### Stated goal
Report, as a bare number, how many lines hold "pixels".

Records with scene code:
▬▬▬▬▬▬
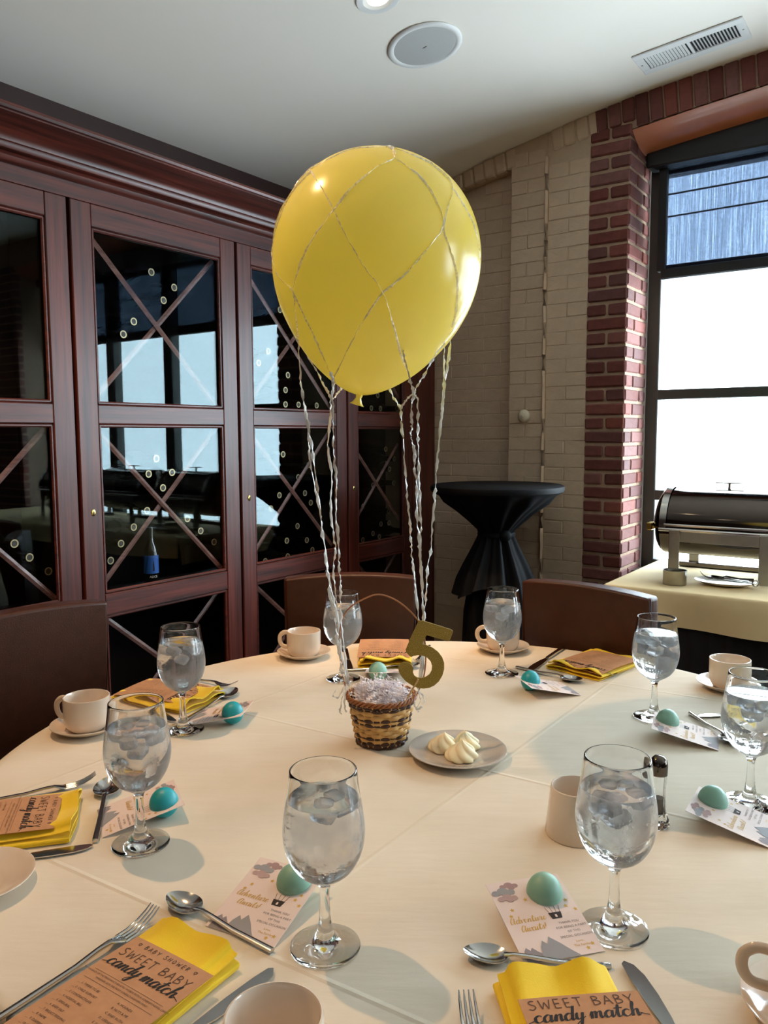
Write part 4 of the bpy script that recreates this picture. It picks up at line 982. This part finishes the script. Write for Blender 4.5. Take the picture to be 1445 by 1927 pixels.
favour((553, 1661), (499, 1607), (399, 1723), 'sage', 'sage green lip balm on the card closest to the clear front goblet', 'thank you card under the sage balm by the clear front goblet, foot below the teaspoon')
favour((1024, 1679), (908, 1681), (969, 1805), 'sage', 'sage green lip balm on the card between spoon and sugar caddy goblet', 'fully visible thank you card with sage balm above the level teaspoon')
favour((308.6, 1511), (339, 1516), (188, 1570), 'teal', 'turquoise lip balm beside the fogged goblet with the printed card', 'thank you card under the turquoise balm behind the fogged goblet stem')
favour((437.7, 1342), (493, 1325), (368, 1338), 'teal', 'turquoise lip balm near the dark goblet on the cabinet side', 'thank you card under the turquoise balm near the cabinet side teaspoon')
favour((711, 1264), (712, 1262), (716, 1222), 'mint', 'pale mint lip balm standing behind the wicker basket', 'thank you card in shadow under the pale mint balm behind the basket')
favour((998, 1281), (965, 1288), (1060, 1296), 'teal', 'turquoise lip balm in front of the buffet side chair', 'thank you card under the turquoise balm near the arched card')
favour((1256, 1357), (1244, 1363), (1375, 1399), 'sage', 'sage green lip balm touching the goblet before the buffet cloth', 'thank you card tilted from the sage balm toward the edge spoon')
favour((1341, 1507), (1292, 1542), (1445, 1606), 'sage', 'sage green lip balm beside the goblet at the photo edge', 'large thank you card tilted under the sage balm at the photo edge')

# ================================================================== GOBLETS
def goblet_mesh():
    outer = [(0, 0), (.030, 0), (.0405, .0008), (.0415, .002), (.040, .0035), (.028, .0055), (.016, .010), (.0105, .018), (.0075, .032), (.0060, .05), (.0056, .064), (.0066, .075), (.0105, .0815), (.020, .0875), (.032, .097), (.0415, .112), (.0465, .128), (.0480, .142), (.0470, .158), (.0440, .178), (.0408, .20), (.0394, .214), (.0390, .2165)]
    inner = [(.0381, .2172), (.0374, .2155), (.0388, .20), (.0421, .178), (.0452, .158), (.0462, .142), (.0447, .128), (.0398, .1135), (.0300, .0995), (.018, .0905), (.008, .0865), (0, .0860)]
    def dense(p, k=4): q = smoothpath([(a, b, 0) for a, b in p], k); return [(max(0, v.x), v.y) for v in q]
    return dense(outer, 3)+dense(inner, 3)
GP = goblet_mesh()
gm = MB().lathe(GP, 64).build('water_goblet', GOBLET); GD = gm.data; bpy.data.objects.remove(gm)
def water_mesh(zw):
    inner = [(0, .0858), (.0083, .0863), (.0184, .0903), (.0304, .0993), (.0402, .1133), (.0451, .128), (.0466, .142), (.0456, .158), (.0425, .178), (.0400, .192)]
    q = [p for p in smoothpath([(a, b, 0) for a, b in inner], 3) if p.y < zw]; r = q[-1].x
    return MB().lathe([(max(0, p.x), p.y) for p in q]+[(r, zw), (r-.003, zw-.0006), (0, zw-.0006)], 48)
def ice_mesh(seed):
    rnd = random.Random(seed); m = MB().box((-.0108, -.0098, -.009), (.0108, .0098, .009), .0038)
    m.v = [(x*(1+rnd.uniform(-.12, .12)), y*(1+rnd.uniform(-.12, .12)), z*(1+rnd.uniform(-.1, .1))) for x, y, z in m.v]; return m
ICES = []
for i in range(3): o = ice_mesh(i).build('ice_cube', ICE); ICES.append(o.data); bpy.data.objects.remove(o)
def goblet(px, label, zw=.183, ice=5, seed=0):
    p = at(*px); g = obj('water_goblet', GD); g.location = (p.x, p.y, TOP+.0003); tag(g, label, 'goblet', 'stemmed water goblets')
    o = water_mesh(zw).build('water', WATER, g); rnd = random.Random(seed); g.rotation_euler = (0, 0, rnd.uniform(0, 6))
    for i in range(ice):
        a = 6.283*i/max(1, ice-1)+rnd.uniform(-.4, .4); r = .022 if i < ice-1 else 0.0
        c = obj('ice_cube', ICES[i % 3], g); c.location = (r*math.cos(a), r*math.sin(a), zw-.0125-rnd.uniform(0, .006)-(.019 if i == ice-1 and ice > 3 else 0)); c.rotation_euler = (rnd.uniform(-.5, .5), rnd.uniform(-.5, .5), rnd.uniform(0, 3))
goblet((612, 1782), 'nearly full clear water goblet standing closest to the front coffee cup', .184, 2, 1)
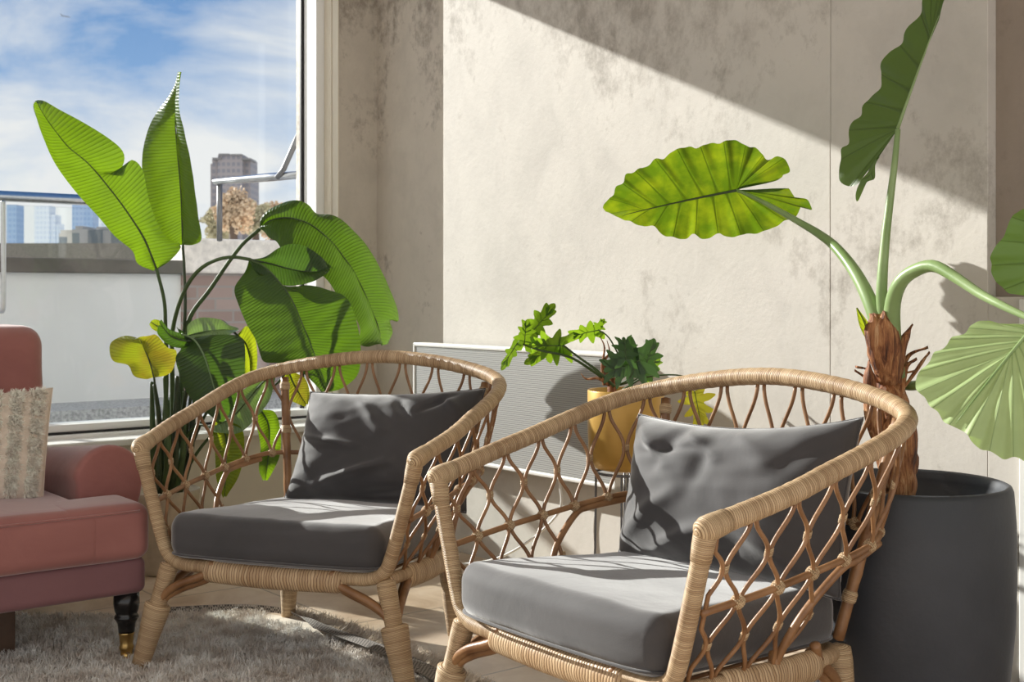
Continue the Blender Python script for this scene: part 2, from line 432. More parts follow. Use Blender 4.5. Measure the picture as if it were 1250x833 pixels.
# ------------------------------------------------------------------ the room
S0, S1 = 2.70, 2.74          # face of the panels, face of the raw wall
T0 = 4.36                    # inner face of the window wall
JU, FU, FT, SILL, HEAD = 2.558, 2.516, 4.464, .447, 2.54
ZC = 2.72
b = MB(); utbox(b, S1, S1+.2, -1.2, T0+.35, 0, ZC); structure(b.build('wall_back', M['concrete'], smooth=False))
b = MB(); utbox(b, S0, S1+.001, 2.0585, 3.831, .0, ZC); o = b.build('wall_back_panel', M['plaster'], smooth=False); structure(sharp(o, .002))
b = MB(); utbox(b, S0, S1+.001, 1.606, 2.0572, .0, ZC); o = b.build('wall_back_panel', M['plaster'], smooth=False); structure(sharp(o, .002))
b = MB(); utbox(b, S0, S1+.001, -1.2, 1.6060, .0, .945); o = b.build('wall_back_panel', M['plaster'], smooth=False); structure(sharp(o, .002))
b = MB(); utbox(b, S0-.012, S0, 1.40, 1.522, 0, .94); structure(sharp(b.build('trim_1', M['white'], smooth=False)))
b = MB(); utbox(b, S1-.006, S1+.001, -1.2, 1.6055, .945, ZC); structure(b.build('wall_back_recess', M['brown_plaster'], smooth=False))
# window wall: pier beside the corner, sill wall, head
b = MB(); utbox(b, JU, S1+.2, T0, T0+.35, 0, ZC); structure(b.build('wall_left', M['concrete'], smooth=False))
b = MB(); utbox(b, -2.4, JU, T0, T0+.30, 0, SILL-.035); structure(b.build('wall_left_sill', M['cream'], smooth=False))
b = MB(); utbox(b, -2.4, JU, T0, T0+.35, HEAD, ZC); structure(b.build('wall_left_head', M['cream'], smooth=False))
b = MB(); utbox(b, -4.6, -2.4, T0, T0+.35, 0, ZC); structure(b.build('wall_left', M['concrete'], smooth=False))
b = MB(); utbox(b, -4.6, S1+.2, -1.2, T0+.35, -.1, 0); structure(b.build('floor', M['floor'], smooth=False))
b = MB(); utbox(b, -4.6, S1+.2, -1.2, T0+.35, ZC, ZC+.15); structure(b.build('ceiling', M['white'], smooth=False))
# window_1: frame, sill board, jamb lining, panes
win = bpy.data.objects.new('window_1', None); COL.objects.link(win); win.location = UT(.5, FT, 0); structure(win)
wm = mat_of(UT(.5, FT, 0)); 
MU0, MU1 = -.30, -.16
b = MB()
utbox(b, FU, JU, FT, FT+.136, SILL, HEAD)
utbox(b, -2.4, JU, FT, FT+.136, HEAD-.067, HEAD)
utbox(b, -2.4, JU, FT, FT+.10, SILL-.03, SILL)
utbox(b, MU0, MU1, FT, FT+.136, SILL, HEAD)
utbox(b, -2.4, -2.33, FT, FT+.136, SILL, HEAD)
sharp(b.build('window_frame', M['frame_white'], win, smooth=False, space=wm))
b = MB(); utbox(b, -2.4, JU, FT+.05, FT+.16, SILL+.004, SILL+.034); sharp(b.build('lower_sash', M['frame_white'], win, smooth=False, space=wm))
b = MB()
utbox(b, FU-.003, FU+.0005, FT+.100, FT+.106, SILL+.03, HEAD-.06)
utbox(b, FU-.011, FU-.006, FT+.107, FT+.118, SILL+.03, HEAD-.06)
utbox(b, -2.3, FU, FT+.042, FT+.052, SILL-.002, SILL+.009)
b.build('gasket', M['black'], win, smooth=False, space=wm)
b = MB(); utbox(b, FU-.006, FU+.001, FT+.108, FT+.12, SILL+.03, HEAD-.06); b.build('window_trim', M['steel'], win, smooth=False, space=wm)
b = MB(); utbox(b, MU1, FU+.01, FT+.118, FT+.124, SILL+.01, HEAD-.05); b.build('pane', M['glass'], win, smooth=False, space=wm)
b = MB(); utbox(b, -2.35, MU0, FT+.118, FT+.124, SILL+.01, HEAD-.05); b.build('pane', M['glass'], win, smooth=False, space=wm)
b = MB(); utbox(b, -2.4, JU, T0-.03, FT, SILL-.035, SILL-.012); sharp(b.build('window_sill', M['white'], win, smooth=False, space=wm), .004)
b = MB(); utbox(b, JU-.004, JU+.001, T0-.004, T0+.040, SILL-.01, HEAD); utbox(b, JU-.002, JU+.001, T0+.040, T0+.046, SILL-.01, HEAD); utbox(b, JU-.006, JU+.001, T0+.046, FT, SILL-.01, HEAD)
sharp(b.build('jamb_lining', M['cream'], win, smooth=False, space=wm))

# ------------------------------------------------------------------ panel heater
def heater():
    t0, t1, z0, z1, s = 2.80, 3.917, .350, .770, 2.62
    loc = UT(s+.03, (t0+t1)/2, z0); R = mat_of(loc)
    o = empty('panel_heater', loc, 'flat white ribbed panel heater mounted low on the concrete wall', 'heater')
    b = MB(); utbox(b, s+.004, s+.05, t0+.012, t1-.012, z0+.012, z1-.012); b.build('grille_panel', M['heater'], o, smooth=False, space=R)
    b = MB()
    utbox(b, s, s+.055, t0, t1, z1-.014, z1); utbox(b, s, s+.055, t0, t1, z0, z0+.014)
    utbox(b, s, s+.055, t0, t0+.014, z0, z1); utbox(b, s, s+.055, t1-.014, t1, z0, z1)
    sharp(b.build('casing', M['white'], o, smooth=False, space=R), .004)
    for t in (3.0, 3.7):
        b = MB(); utbox(b, s+.05, S1 if t > 3.83 else S0, t-.02, t+.02, z0+.1, z1-.1); b.build('wall_bracket', M['white'], o, smooth=False, space=R)
    pts = cr([UT(s+.03, 3.1, z0+.01), UT(s+.03, 3.12, .22), UT(2.55, 3.35, .05), UT(2.42, 3.75, .006), UT(2.52, 4.15, .006)], 10)
    b = MB(); b.tube(pts, .0045, 8); c = b.build('power_cord', M['white'], o, space=R)
heater()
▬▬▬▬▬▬
### Solution
2